Records with scene code
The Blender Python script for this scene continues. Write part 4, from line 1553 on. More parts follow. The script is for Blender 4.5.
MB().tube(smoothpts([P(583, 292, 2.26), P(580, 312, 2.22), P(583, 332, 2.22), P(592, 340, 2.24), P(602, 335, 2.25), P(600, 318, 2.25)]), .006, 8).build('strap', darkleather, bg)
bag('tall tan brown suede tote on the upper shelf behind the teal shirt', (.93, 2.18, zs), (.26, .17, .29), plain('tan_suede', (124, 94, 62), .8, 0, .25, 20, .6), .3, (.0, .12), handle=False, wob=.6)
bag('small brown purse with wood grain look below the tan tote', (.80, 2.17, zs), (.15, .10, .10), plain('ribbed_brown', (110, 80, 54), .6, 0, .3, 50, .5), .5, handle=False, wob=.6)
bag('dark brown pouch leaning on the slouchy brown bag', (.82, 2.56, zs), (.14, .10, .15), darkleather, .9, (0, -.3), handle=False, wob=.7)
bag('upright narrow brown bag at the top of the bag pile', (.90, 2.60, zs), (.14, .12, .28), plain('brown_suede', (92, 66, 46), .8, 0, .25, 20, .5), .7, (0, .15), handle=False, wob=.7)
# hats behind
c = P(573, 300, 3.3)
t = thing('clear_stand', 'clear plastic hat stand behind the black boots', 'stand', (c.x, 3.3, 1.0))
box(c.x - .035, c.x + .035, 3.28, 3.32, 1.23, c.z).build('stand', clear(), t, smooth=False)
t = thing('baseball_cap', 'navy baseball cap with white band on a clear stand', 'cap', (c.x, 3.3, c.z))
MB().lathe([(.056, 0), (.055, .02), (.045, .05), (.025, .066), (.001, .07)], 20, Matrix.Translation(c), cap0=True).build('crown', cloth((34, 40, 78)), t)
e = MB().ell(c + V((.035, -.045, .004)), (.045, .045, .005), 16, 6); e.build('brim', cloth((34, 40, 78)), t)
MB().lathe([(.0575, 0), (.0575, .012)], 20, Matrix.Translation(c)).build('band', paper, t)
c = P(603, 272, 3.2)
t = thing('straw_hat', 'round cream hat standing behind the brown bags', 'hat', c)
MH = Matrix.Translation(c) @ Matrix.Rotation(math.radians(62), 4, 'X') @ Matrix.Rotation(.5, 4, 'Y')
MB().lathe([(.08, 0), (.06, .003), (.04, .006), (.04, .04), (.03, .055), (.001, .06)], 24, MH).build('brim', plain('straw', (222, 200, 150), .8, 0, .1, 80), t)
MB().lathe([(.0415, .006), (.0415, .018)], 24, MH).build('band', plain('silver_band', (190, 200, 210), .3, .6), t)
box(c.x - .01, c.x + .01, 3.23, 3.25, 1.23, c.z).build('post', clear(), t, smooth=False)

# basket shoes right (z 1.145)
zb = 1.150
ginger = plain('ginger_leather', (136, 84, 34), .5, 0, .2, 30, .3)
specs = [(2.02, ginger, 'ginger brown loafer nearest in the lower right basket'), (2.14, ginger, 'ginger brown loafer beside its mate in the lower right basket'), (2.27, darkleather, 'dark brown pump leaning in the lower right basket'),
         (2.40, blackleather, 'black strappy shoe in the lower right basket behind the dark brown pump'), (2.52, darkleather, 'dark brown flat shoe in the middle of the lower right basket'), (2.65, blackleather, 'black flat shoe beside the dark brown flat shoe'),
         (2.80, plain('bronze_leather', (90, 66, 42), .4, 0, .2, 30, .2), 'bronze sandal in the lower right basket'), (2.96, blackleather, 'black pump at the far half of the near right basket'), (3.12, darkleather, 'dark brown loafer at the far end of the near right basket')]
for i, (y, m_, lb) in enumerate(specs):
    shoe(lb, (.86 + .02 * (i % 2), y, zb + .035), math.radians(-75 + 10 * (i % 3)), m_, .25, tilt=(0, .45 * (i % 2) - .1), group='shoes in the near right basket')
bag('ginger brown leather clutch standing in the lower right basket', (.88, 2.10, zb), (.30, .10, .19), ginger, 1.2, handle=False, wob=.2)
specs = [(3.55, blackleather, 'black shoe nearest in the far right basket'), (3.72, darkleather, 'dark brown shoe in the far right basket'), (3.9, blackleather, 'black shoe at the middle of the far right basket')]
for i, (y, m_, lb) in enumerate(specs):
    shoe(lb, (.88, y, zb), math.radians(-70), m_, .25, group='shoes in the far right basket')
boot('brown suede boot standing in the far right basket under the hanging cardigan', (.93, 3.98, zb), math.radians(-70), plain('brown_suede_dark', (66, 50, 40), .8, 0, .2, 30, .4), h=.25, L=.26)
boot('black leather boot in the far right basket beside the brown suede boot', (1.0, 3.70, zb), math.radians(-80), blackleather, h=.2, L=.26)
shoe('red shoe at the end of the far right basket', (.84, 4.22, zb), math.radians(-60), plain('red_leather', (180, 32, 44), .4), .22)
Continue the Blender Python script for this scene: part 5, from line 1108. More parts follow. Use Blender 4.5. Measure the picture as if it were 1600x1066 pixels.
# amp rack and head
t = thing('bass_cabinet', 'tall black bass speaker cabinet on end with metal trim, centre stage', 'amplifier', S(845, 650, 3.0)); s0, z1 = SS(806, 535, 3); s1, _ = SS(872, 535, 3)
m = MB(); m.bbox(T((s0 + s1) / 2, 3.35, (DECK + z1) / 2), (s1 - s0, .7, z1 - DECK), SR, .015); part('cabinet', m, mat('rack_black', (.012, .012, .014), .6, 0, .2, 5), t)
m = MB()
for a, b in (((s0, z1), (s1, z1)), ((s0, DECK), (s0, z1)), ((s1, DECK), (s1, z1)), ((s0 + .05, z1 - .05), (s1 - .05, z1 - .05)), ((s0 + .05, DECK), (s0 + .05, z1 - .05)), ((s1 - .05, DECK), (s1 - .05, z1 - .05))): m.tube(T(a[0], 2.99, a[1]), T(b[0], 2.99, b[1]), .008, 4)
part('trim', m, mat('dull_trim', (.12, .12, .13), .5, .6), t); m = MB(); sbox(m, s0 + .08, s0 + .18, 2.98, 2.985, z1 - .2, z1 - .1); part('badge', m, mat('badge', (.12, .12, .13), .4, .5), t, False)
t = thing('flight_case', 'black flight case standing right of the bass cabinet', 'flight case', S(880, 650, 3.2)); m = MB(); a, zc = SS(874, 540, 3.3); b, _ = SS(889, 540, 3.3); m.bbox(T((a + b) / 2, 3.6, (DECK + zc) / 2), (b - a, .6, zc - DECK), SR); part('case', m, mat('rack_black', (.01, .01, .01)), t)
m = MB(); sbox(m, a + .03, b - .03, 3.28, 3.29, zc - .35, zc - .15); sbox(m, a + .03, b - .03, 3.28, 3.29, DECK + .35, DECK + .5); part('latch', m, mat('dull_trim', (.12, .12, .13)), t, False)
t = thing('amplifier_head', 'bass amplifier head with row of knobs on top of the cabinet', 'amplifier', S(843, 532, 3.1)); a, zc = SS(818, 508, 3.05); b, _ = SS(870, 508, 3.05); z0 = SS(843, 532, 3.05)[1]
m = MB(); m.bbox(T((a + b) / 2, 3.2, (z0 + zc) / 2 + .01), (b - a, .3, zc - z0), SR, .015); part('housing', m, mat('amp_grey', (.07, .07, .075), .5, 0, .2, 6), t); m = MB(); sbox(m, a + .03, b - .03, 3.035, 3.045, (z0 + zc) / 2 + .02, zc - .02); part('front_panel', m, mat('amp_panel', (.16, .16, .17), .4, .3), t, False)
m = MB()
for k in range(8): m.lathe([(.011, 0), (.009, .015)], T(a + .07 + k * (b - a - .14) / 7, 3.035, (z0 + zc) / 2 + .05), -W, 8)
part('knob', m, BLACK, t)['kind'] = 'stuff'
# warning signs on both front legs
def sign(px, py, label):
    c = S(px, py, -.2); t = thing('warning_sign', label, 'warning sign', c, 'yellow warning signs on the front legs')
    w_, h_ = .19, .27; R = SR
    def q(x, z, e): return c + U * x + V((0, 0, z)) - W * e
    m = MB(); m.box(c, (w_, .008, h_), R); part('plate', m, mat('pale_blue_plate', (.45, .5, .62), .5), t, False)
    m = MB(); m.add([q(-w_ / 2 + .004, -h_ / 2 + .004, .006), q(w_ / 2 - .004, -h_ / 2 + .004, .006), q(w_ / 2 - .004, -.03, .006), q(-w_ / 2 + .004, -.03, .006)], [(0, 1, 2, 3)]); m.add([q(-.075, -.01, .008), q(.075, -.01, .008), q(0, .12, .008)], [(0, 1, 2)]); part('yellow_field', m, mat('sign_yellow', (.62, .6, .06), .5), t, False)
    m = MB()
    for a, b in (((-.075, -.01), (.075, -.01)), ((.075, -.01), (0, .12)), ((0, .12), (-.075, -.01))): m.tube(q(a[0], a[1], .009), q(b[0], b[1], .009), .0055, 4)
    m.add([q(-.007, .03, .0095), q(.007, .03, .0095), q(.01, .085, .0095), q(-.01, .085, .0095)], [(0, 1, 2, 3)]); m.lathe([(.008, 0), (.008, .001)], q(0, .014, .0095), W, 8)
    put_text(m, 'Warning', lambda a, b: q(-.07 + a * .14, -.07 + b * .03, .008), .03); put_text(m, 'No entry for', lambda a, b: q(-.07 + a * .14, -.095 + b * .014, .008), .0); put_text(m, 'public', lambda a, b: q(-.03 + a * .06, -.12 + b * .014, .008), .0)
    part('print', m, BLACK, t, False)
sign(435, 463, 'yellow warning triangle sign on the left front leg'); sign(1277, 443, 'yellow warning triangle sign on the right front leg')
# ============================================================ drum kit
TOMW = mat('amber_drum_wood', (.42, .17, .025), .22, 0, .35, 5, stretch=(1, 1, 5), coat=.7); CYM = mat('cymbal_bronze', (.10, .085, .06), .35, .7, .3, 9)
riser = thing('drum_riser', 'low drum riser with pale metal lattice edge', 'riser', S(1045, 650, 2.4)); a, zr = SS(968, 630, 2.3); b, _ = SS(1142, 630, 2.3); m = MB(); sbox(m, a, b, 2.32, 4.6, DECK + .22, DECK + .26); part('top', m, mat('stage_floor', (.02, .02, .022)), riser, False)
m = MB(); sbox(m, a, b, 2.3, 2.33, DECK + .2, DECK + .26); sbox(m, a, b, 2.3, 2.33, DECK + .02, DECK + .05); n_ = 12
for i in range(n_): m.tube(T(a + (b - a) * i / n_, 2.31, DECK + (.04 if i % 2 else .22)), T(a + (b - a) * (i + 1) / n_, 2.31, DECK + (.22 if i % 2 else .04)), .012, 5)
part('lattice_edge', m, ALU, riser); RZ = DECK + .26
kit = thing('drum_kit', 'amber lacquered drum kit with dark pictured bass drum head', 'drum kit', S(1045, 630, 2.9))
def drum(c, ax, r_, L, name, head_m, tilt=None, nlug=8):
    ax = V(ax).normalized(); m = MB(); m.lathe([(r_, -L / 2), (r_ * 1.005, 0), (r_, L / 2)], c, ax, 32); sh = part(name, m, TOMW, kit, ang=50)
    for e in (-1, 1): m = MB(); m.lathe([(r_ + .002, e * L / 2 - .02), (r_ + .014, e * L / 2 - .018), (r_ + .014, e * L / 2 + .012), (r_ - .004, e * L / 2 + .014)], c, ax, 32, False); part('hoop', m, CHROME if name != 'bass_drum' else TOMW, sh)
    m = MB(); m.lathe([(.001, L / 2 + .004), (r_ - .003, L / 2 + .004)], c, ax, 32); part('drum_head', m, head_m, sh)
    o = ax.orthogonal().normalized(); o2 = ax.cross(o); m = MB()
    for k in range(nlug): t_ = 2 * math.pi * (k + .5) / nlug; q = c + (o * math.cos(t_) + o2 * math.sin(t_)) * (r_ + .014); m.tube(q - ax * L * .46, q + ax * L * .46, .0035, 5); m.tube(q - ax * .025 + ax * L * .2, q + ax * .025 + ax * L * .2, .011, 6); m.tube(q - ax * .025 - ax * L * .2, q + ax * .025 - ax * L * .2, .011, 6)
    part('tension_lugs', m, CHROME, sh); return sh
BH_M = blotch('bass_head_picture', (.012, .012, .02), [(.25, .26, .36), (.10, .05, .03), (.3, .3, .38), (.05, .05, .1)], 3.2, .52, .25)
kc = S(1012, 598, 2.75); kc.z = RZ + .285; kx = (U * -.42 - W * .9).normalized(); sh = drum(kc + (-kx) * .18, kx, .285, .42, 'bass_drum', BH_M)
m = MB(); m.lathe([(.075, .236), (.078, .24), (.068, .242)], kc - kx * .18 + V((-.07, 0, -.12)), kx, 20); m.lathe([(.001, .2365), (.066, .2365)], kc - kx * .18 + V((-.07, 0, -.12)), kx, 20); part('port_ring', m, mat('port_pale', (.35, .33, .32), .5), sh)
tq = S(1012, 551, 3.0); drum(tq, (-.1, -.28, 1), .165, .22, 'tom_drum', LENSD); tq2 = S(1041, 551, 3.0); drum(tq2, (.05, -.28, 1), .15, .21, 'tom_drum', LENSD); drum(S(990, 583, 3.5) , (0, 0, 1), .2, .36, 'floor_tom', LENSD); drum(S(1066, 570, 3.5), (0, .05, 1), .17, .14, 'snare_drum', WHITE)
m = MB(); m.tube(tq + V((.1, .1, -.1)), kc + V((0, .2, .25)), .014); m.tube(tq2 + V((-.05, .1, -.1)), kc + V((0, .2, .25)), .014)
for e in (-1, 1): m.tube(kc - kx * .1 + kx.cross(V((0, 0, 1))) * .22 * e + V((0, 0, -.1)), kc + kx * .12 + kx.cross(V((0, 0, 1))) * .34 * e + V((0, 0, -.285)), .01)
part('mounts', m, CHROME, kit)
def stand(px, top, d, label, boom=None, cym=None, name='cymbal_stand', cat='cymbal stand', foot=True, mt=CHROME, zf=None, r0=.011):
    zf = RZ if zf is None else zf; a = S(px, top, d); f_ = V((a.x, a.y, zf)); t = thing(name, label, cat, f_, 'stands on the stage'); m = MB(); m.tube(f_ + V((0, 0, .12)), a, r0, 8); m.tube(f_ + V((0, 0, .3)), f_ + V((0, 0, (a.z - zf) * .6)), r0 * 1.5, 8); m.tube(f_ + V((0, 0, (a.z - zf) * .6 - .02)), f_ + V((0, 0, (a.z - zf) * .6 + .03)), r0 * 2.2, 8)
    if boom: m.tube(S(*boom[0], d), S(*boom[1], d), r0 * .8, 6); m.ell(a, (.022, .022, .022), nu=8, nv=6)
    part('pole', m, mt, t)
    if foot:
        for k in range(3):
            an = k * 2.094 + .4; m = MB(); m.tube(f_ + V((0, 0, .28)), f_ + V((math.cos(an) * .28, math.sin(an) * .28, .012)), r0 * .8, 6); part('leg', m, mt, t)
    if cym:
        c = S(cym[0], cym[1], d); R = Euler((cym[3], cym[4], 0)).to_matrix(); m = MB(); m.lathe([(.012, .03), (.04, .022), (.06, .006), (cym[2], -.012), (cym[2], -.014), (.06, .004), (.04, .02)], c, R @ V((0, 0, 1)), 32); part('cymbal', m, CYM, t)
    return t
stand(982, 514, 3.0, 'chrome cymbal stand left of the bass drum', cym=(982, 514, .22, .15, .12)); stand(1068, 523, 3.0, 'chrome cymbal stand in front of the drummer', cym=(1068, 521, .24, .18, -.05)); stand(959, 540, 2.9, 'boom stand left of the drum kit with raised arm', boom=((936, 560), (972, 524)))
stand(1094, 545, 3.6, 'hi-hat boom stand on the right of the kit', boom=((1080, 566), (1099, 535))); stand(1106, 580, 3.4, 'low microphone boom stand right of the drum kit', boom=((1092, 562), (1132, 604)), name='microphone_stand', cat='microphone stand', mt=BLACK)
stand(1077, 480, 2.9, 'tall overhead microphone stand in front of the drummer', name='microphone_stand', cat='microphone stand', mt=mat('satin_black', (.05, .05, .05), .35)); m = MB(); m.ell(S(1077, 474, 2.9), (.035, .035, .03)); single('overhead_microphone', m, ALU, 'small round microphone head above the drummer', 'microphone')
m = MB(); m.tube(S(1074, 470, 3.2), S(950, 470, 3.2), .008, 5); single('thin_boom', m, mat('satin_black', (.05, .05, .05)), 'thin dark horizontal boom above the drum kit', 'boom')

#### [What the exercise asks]
Identify each line holding the string "script", and copy it out.

#### [Right answer]
The Blender Python script for this scene continues. Write part 4, from line 1553 on. More parts follow. The script is for Blender 4.5.
Continue the Blender Python script for this scene: part 5, from line 1108. More parts follow. Use Blender 4.5. Measure the picture as if it were 1600x1066 pixels.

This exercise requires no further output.